Petilla has proposed costly lease agreements from independent power producers to fill up the capacity gap in two years. Another option was to top existing capacities from industries’ embedded generator sets under the Interruptible Load Program (ILP).

“Petilla must go not because power emergency is none existent but also because policy intervention is absent. The president must fire him for deceiving the entire nation including himself as the chief executive and his fellow members of the cabinet,” added Fortaleza.

Another convenor, Louie Corral, executive director of Trade Union Congress of the Philippines-Nagakisa, explained that had the government acted as early as 2011, we could have started building new capacities by building new power plants; forced private power to rationalize their scheduled maintenance shutdowns; optimize the use of every plant especially hydro; and exercised strong regulatory powers to prevent market fraud.

Yet these options, Fortaleza said, can still be utilized right now as these powers are present under DOE’s mandate, the Energy Regulatory Commission (ERC), the Office of the President, and Congress under the Joint Congresional Power Commission (JCPC).

“The only time we will support emergency powers is when the government finally decides to take over the whole industry with the utmost objectives of bringing down the price and securing a sustainable power supply not only for present needs but also for the next generations to come,” concluded Corral.

The Nagkaisa is a coalition of labor unions and workers’ organizations who band together three years ago to advance security of tenure, reduce the price of electricity, empower public sector workers and improve workers living wage.
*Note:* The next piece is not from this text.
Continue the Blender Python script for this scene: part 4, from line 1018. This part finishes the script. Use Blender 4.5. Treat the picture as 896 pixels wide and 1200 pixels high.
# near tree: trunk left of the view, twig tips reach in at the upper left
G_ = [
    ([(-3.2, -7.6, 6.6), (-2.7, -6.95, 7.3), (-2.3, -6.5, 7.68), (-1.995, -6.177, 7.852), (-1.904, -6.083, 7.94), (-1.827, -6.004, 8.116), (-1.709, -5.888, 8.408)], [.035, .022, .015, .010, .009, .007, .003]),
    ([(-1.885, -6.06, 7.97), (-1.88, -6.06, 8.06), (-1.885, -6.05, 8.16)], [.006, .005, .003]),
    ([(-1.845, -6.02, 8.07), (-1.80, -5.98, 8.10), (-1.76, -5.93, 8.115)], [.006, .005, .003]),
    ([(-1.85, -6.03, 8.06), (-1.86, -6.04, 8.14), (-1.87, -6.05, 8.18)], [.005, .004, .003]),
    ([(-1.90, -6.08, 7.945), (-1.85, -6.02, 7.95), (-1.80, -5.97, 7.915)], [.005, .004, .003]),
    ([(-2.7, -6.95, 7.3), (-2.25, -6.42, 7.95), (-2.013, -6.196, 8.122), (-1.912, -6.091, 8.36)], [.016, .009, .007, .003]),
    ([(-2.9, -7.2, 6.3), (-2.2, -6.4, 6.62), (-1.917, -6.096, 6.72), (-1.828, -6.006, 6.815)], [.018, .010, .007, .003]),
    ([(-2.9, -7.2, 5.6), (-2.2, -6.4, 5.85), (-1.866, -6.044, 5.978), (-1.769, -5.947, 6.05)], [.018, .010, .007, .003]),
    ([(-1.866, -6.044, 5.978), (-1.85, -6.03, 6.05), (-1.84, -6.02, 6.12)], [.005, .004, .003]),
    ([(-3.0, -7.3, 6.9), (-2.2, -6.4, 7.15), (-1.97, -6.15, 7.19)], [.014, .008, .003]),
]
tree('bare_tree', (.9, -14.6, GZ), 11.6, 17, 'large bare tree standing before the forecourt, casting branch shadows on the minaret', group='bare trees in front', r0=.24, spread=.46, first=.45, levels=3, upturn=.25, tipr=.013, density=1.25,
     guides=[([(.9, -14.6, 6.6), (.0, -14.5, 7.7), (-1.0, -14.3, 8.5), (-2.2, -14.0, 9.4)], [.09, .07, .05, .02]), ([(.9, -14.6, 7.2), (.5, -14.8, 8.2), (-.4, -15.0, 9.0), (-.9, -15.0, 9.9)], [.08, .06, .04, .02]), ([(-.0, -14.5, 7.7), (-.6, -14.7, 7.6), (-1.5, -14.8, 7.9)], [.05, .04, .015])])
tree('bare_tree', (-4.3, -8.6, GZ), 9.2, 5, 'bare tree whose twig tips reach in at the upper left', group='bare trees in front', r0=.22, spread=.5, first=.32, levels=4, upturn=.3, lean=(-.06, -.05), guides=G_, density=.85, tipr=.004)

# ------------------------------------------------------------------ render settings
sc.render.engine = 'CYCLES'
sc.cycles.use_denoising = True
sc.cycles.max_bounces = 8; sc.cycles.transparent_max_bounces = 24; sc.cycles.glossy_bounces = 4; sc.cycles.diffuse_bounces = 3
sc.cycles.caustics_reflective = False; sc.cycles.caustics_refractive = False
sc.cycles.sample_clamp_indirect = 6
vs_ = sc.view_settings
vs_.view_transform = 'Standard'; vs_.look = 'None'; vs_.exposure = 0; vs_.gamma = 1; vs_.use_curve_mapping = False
The members of the coalition are the Alliance of Free Workers (AFW) All Filipino Workers Confederation (AFWC), Automobile Industry Workers Alliance (AIWA), Alab Katipunan, Association of Genuine Labor Organizations (AGLO), Associated Labor Unions (ALU), Associated Labor Unions- Association of Professional Supervisory Officers Technical Employees Union (ALU-APSOTEU), ALU-Metal, Associated Labor Unions-Philippine Seafarers’Union (ALU-PSU), ALU-Textile, ALU-Transport, Associated Labor Unions-Visayas Mindanao Confederation of Trade Unions (ALU-VIMCOMTU), Alliance of Progressive Labor (APL), Association of Trade Unions (ATU), Bukluran ng Manggagawang Pilipino (BMP), Confederation of Independent Unions (CIU), Confederation of Labor and Allied Social Services (CLASS), Construction Workers Solidarity (CWS), Federation of Coca-Cola Unions (FCCU), Federation of Free Workers (FFW), Kapisanan ng Maralitang Obrero (KAMAO), Katipunan, Pambansang Kilusan sa Paggawa (KILUSAN), Kapisanan ng mga Kawani sa Koreo sa Pilipinas (KKKP), Labor education and Research Network (LEARN), League of Independent Bank Organizations (LIBO), Manggagawa para sa Kalayaan ng Bayan (MAKABAYAN), MARINO, National Association of Broadcast Unions (NABU), National Federation of Labor Unions (NAFLU), National Mines and Allied Workers Union (NAMAWU), National Association of Trade Unions (NATU), National Confederation of Labor (NCL), National Confederation of Transport Union (NCTU), National Union of Portworkers in the Philippines (NUPP), National Union of Workers in Hotel, Restaurant and Allied Industries (NUWHRAIN), Philippine Airlines Employees Association (PALEA), Pepsi Cola Employees Union of the Philippines (PEUP), Philippine Government Employees Association (PGEA), Pinag-isang Tinig at Lakas ng Anakpawis (PIGLAS), Philippine Integrated Industries Labor Union (PILLU), Philippine Independent Public Sector Employees Association (PIPSEA), Partido Manggagawa (PM), Philippine Metalworkers Alliance (PMA), Public Services Labor Independent Confederation (PSLINK), Philippine Transport and General Workers Organization (PTGWO), SALIGAN, Trade Union Congress of the Philippines (TUCP), Workers Solidarity Network (WSN).